House tours are available by appointment.
You can reach us at 215-848-1690 or by emailing info@wyck.org.

The mission of the Wyck Association is to preserve and interpret Wyck, one of America’s most authentic historic sites, to engage learners of all ages, and to strengthen our neighboring community.

Overview
Wyck is a National Historic Landmark house, garden, and farm in the Germantown neighborhood of Philadelphia that served as the ancestral home to one Philadelphia family for nine generations (1690-1973). Here, traditional Quaker culture blended with a passion for innovation. The people who lived and worked at Wyck expressed these values through their commitment to education, horticulture, natural history, and preservation. Today, the Wyck Association connects this family and its rich history to our community through programs that focus on history, horticulture, and urban agriculture, using the past as inspiration for the present. Our 2.5-acre, centuries-old site plays an essential role in the life of our 21st-century urban neighborhood, using buildings, landscape, and collections to provide educational, cultural, and nutritional resources for our neighbors and visitors.

Expanded Overview
Wyck served as the ancestral home of one family from 1690 to 1973: the names most prominently associated with Wyck are the Wistar and Haines generations. Today, Wyck engages over 7,000 visitors annually with programs that incorporate the house, outbuildings, landscape, and objects saved over 300 years, revealing the enduring relevance of Philadelphia history in contemporary life. Wyck was established as a 2.5-acre historic site in 1973, and since 1978 the Wyck Association has administered the site. Designated a National Historic Landmark in 1991, Wyck is a truly remarkable survival of historic Philadelphia life in a densely urban neighborhood. The site consists of a colonial house with innovative 1824 alterations by architect William Strickland, the oldest rose garden in its original plan in America, and a collection of 100,000 family papers and more than 10,000 family objects, furniture pieces, and historical curiosities. Additionally, our site features perennial gardens, a woodlot, fruit trees, extensive vegetable and herb gardens, as well as a collection of outbuildings from the late 18th century through the early 20th century (a carriage house, greenhouse, ice-house, and smoke house). The legacies of Wyck’s prior owners—Quakers who represented the city’s leadership in business, natural history and science, and education reform—are the values of innovation, social responsibility and environmental sustainability. The Wyck Association perpetuates these values through its programming.

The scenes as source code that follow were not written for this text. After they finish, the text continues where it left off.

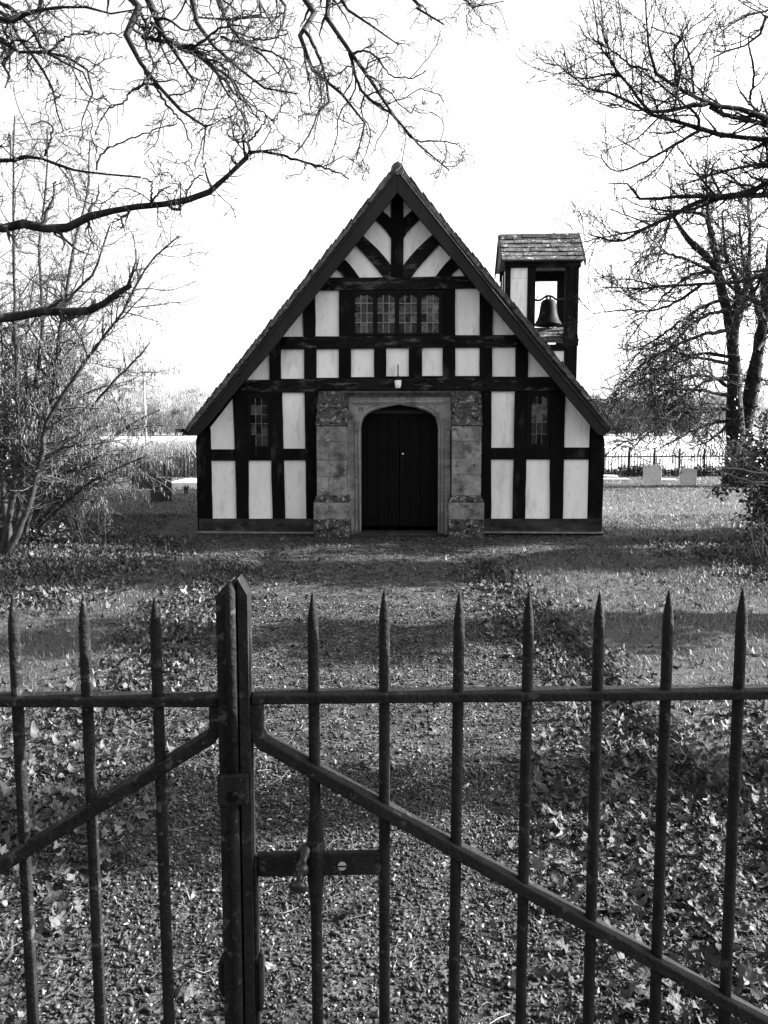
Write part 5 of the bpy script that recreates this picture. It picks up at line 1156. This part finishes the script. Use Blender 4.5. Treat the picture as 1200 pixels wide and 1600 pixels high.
# grass
n = 245000
y = np.sqrt(RNG.uniform(1.8 ** 2, 15.5 ** 2, n)); x = RNG.uniform(-1, 1, n) * (0.53 * y + 1.0)
gm_ = (1 - path_mask(x, y, 0.10)) * (0.35 + 0.65 * sstep(0.30, 0.6, fbm(x * 1.7, y * 1.7, 44))) + 0.03 + 0.14 * sstep(0.5, 0.7, fbm(x * 1.2, y * 1.2, 46)) * sstep(8, 10.5, y)
inside = (np.abs(x - 0.2) < 3.35) & (y > 12.0)
m = (RNG.random(n) < gm_) & ~inside; x, y = x[m], y[m]; n = len(x)
h = RNG.uniform(0.016, 0.05, n) * (0.7 + 0.6 * fbm(x * 2, y * 2, 45)); a = RNG.uniform(0, 6.28, n); wv = RNG.uniform(0.0012, 0.003, n) * (0.8 + y * 0.12)
b = np.stack([x, y, terrain(x, y) - 0.004], 1); sd_ = np.stack([np.cos(a), np.sin(a), 0 * a], 1) * wv[:, None]; tip = b + np.stack([RNG.normal(size=n) * h * .5, RNG.normal(size=n) * h * .5, h], 1)
mid = (b + tip) / 2 + np.stack([0 * h, 0 * h, h * .12], 1)
V = np.stack([b - sd_, b + sd_, mid + sd_ * .7, mid - sd_ * .7, tip], 1).reshape(-1, 3); i0 = np.arange(n) * 5
q = np.stack([i0, i0 + 1, i0 + 2, i0 + 3], 1); t_ = np.stack([i0 + 3, i0 + 2, i0 + 4], 1)
gr_ = link('grass', mesh_np('grass', V, [q, t_], np.repeat(np.clip(np.exp(RNG.normal(size=n) * .55 - 3.0), .008, .22), 5)), M['grass']); gr_['kind'] = 'stuff'
n = 70000
y = np.sqrt(RNG.uniform(15 ** 2, 33 ** 2, n)); x = RNG.uniform(-1, 1, n) * (0.53 * y + 1.0); m = ~((np.abs(x - 0.2) < 3.5) & (y < 22)) & (RNG.random(n) < 0.3 + 0.7 * fbm(x * .8, y * .8, 71)); x, y = x[m], y[m]; n = len(x)
h = RNG.uniform(0.03, 0.075, n); a = RNG.uniform(0, 6.28, n); b = np.stack([x, y, terrain(x, y) - 0.004], 1); sd_ = np.stack([np.cos(a), np.sin(a), 0 * a], 1) * 0.012; tip = b + np.stack([RNG.normal(size=n) * h * .6, RNG.normal(size=n) * h * .6, h], 1)
gf = link('far_grass', mesh_np('far_grass', np.stack([b - sd_, b + sd_, tip], 1).reshape(-1, 3), [np.arange(3 * n).reshape(-1, 3)], np.repeat(np.clip(np.exp(RNG.normal(size=n) * .55 - 2.7), .010, .25), 3)), M['grass']); gf['kind'] = 'stuff'
n = 11000
y = np.sqrt(RNG.uniform(2.2 ** 2, 10.2 ** 2, n)); l_, r_ = path_edges(y); right = RNG.random(n) < .72; e_ = np.abs(RNG.normal(size=n)) * .14 - .03; x = np.where(right, r_ + e_, l_ - e_ * 1.6)
m = fbm(x * 4, y * 4, 83) > 0.40; x, y, right = x[m], y[m], right[m]; n = len(x); h = RNG.uniform(.02, .065, n) * np.where(right, 1, .7); a = RNG.uniform(0, 6.28, n); b = np.stack([x, y, terrain(x, y) - .004], 1)
sd_ = np.stack([np.cos(a), np.sin(a), 0 * a], 1) * (0.0018 + .00025 * y)[:, None]; tip = b + np.stack([RNG.normal(size=n) * h * .5 - np.where(right, .03, -.02), RNG.normal(size=n) * h * .5, h * .8], 1); mid = (b + tip) / 2 + np.stack([0 * h, 0 * h, h * .2], 1)
i0 = np.arange(n) * 5; ge = link('edge_grass', mesh_np('edge_grass', np.stack([b - sd_, b + sd_, mid + sd_ * .7, mid - sd_ * .7, tip], 1).reshape(-1, 3), [np.stack([i0, i0 + 1, i0 + 2, i0 + 3], 1), np.stack([i0 + 3, i0 + 2, i0 + 4], 1)], np.repeat(np.clip(np.exp(RNG.normal(size=n) * .55 - 2.7), .012, .25), 5)), M['grass']); ge['kind'] = 'stuff'

def leaf_density(x, y):
    l, r = path_edges(y); dr = x - r; dl = x - l
    band_r = np.exp(-((dr + 0.22) / 0.26) ** 2) * sstep(11, 8.5, y); band_l = np.exp(-((dl - 0.1) / 0.34) ** 2) * sstep(10.5, 8, y) * 0.8
    br = sstep(0.25, 0.85, x - 0.12 * (y - 2)) * sstep(4.6, 3.2, y) * 1.0
    bl_ = sstep(-0.75, -1.25, x) * sstep(4.6, 3.3, y) * 0.5
    lf = sstep(-2.4, -3.4, x) * sstep(6, 7.5, y) * sstep(12.5, 10.5, y) * 0.9
    rf = sstep(3.4, 4.4, x) * sstep(6.5, 8, y) * sstep(12, 10, y) * 0.6
    patch = sstep(0.45, 0.75, fbm(x * 1.1, y * 1.1, 61))
    return np.clip(band_r + band_l + br + bl_ + lf + rf, 0, 1) * (0.45 + 0.55 * sstep(0.3, 0.6, fbm(x * 2.3, y * 2.3, 62))) + 0.010 + 0.014 * patch
LP = [(2.5, 1.3, 1, .34), (3.2, -1.0, 2, .32), (1.7, 1.8, 3, .42), (2.2, 1.0, 4, .28), (0.0, 2.0, 5, .22)]
protos = [leaf_lobed(*a) for a in LP]; fine = [leaf_lobed(*a, K_=15) for a in LP]
n = 225000
y = np.sqrt(RNG.uniform(1.8 ** 2, 15 ** 2, n)); x = RNG.uniform(-1, 1, n) * (0.53 * y + 1.0)
m = (RNG.random(n) < leaf_density(x, y)) & ~((np.abs(x - 0.2) < 3.4) & (y > 11.95)); x, y = x[m], y[m]; n = len(x)
s_ = np.clip(np.exp(RNG.normal(size=n) * 0.36 - 2.95), 0.022, 0.11) * np.where(path_mask(x, y) > .5, .85, 1.0)
z = terrain(x, y) + RNG.uniform(0.004, 0.034, n); pos = np.stack([x, y, z], 1)
ex, ey_, ez = RNG.uniform(0, 6.28, n), RNG.normal(size=n) * .42, RNG.normal(size=n) * .42
rm = rot_z(ex) @ rot_x(ey_) @ rot_y(ez); tn = np.clip(np.exp(RNG.normal(size=n) * .7 - 3.3), .007, .13); pick = RNG.integers(0, 5, n)
inf = np.abs(x) < 0.49 * y; big = np.argsort(-(s_ * inf / np.maximum(y, 1.0)))[:300]; isbig = np.zeros(n, bool); isbig[big] = True
items = []
for k in range(5):
    mm = (pick == k) & ~isbig; items.append(scatter(protos[k][0], protos[k][1], pos[mm], rm[mm], s_[mm][:, None], tn[mm]))
scat_join('leaf_litter', items, M['leaf_fallen'], label='fallen leaves lying on grass and gravel')
lms = []
for k in range(5): lme = mesh_np('fallen_leaf', fine[k][0], [fine[k][1]], None, True); lme.materials.append(M['leaf_one']); lms.append(lme)
for i in big:
    o = bpy.data.objects.new('fallen_leaf', lms[pick[i]]); COL.objects.link(o)
    o.matrix_world = Matrix.Translation(pos[i].tolist()) @ Matrix((rm[i] * s_[i]).tolist()).to_4x4()
    tag(o, 'dry curled fallen leaf lying among the litter by the gravel path', 'leaf', 'fallen leaves beside the path')
# sticks and straw
n = 10500
y = np.sqrt(RNG.uniform(1.8 ** 2, 11 ** 2, n)); x = RNG.uniform(-1, 1, n) * (0.53 * y + 1.0); m = (RNG.random(n) < 0.25 + 0.75 * path_mask(x, y)); x, y = x[m], y[m]; n = len(x)
a = RNG.uniform(0, 6.28, n); L = np.exp(RNG.normal(size=n) * .5 - 3.2); z = terrain(x, y) + RNG.uniform(.006, .016, n)
d = np.stack([np.cos(a), np.sin(a), RNG.normal(size=n) * .12], 1) * L[:, None] / 2; c = np.stack([x, y, z], 1); bend = np.stack([-np.sin(a), np.cos(a), 0 * a], 1) * (RNG.normal(size=n) * .18 * L)[:, None]
P = np.stack([c - d, c + bend, c + d], 1); v, q = tubes(P, np.tile([[.0012, .0015, .0009]], (n, 1)) * (0.7 + 0.14 * y)[:, None], 3)
so = link('stick_litter', mesh_np('stick_litter', v, [q], np.repeat(np.clip(np.exp(RNG.normal(size=n) * .6 - 2.8), .012, .2), 9)), M['straw']); so['kind'] = 'stuff'
# iron knob of the gate stop
gs = ground_at(375, 1580); st_ = tag(empty('gate_stop', (gs[0], gs[1], 0)), 'small iron gate stop with a round knob set in the gravel', 'gate stop')
lathe([(0.010, -0.03), (0.010, 0.012), (0.0065, 0.016), (0.0065, 0.026), (0.011, 0.031), (0.0135, 0.038), (0.012, 0.046), (0.006, 0.051), (0.0005, 0.052)], 16).build('knob', M['knob'], st_, smooth=True)
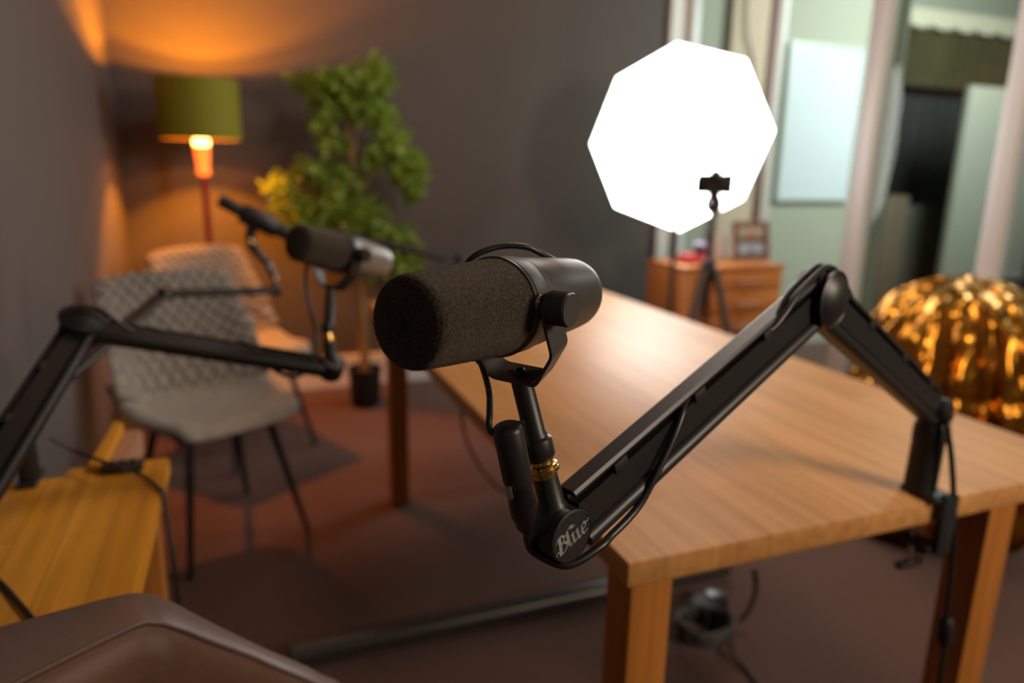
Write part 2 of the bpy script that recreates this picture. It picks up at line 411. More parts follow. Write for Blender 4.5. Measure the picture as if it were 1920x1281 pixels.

In 2007, the Wyck Association restored the fruit and vegetable gardens that had been on the Wyck site for centuries. The Home Farm is multi-functional, growing food for an on-site Home Farm Club, providing an interactive outdoor classroom for local children and adults, and preserving historic agricultural traditions. Our farm programming connects historical and modern-day ideas of agriculture, horticulture, preservation, and community.

Today Wyck’s audience includes visitors interested in broadening their knowledge of history, horticulture, and urban agriculture; Germantown children needing safe outdoor space and opportunities for hands-on learning about history, farming, nutrition, and environmental science; and Germantown and Mount Airy neighborhood residents seeking affordable, locally grown and chemical-free produce as well as quality programming for adults, children, and community. In 2015, our Board of Directors adopted a new strategic plan, which has set a course for improved organizational efficiency, identifies new programmatic goals, and presents a vision for Wyck that emphasizes the values of innovation, social responsibility, and environmental sustainability. Our mission is three-fold: to maintain the site so that it is both well-preserved and enjoyed; to produce engaging programs that use history to empower participants to improve their lives and the world we share; and to act as a catalyst in the revitalization of Germantown.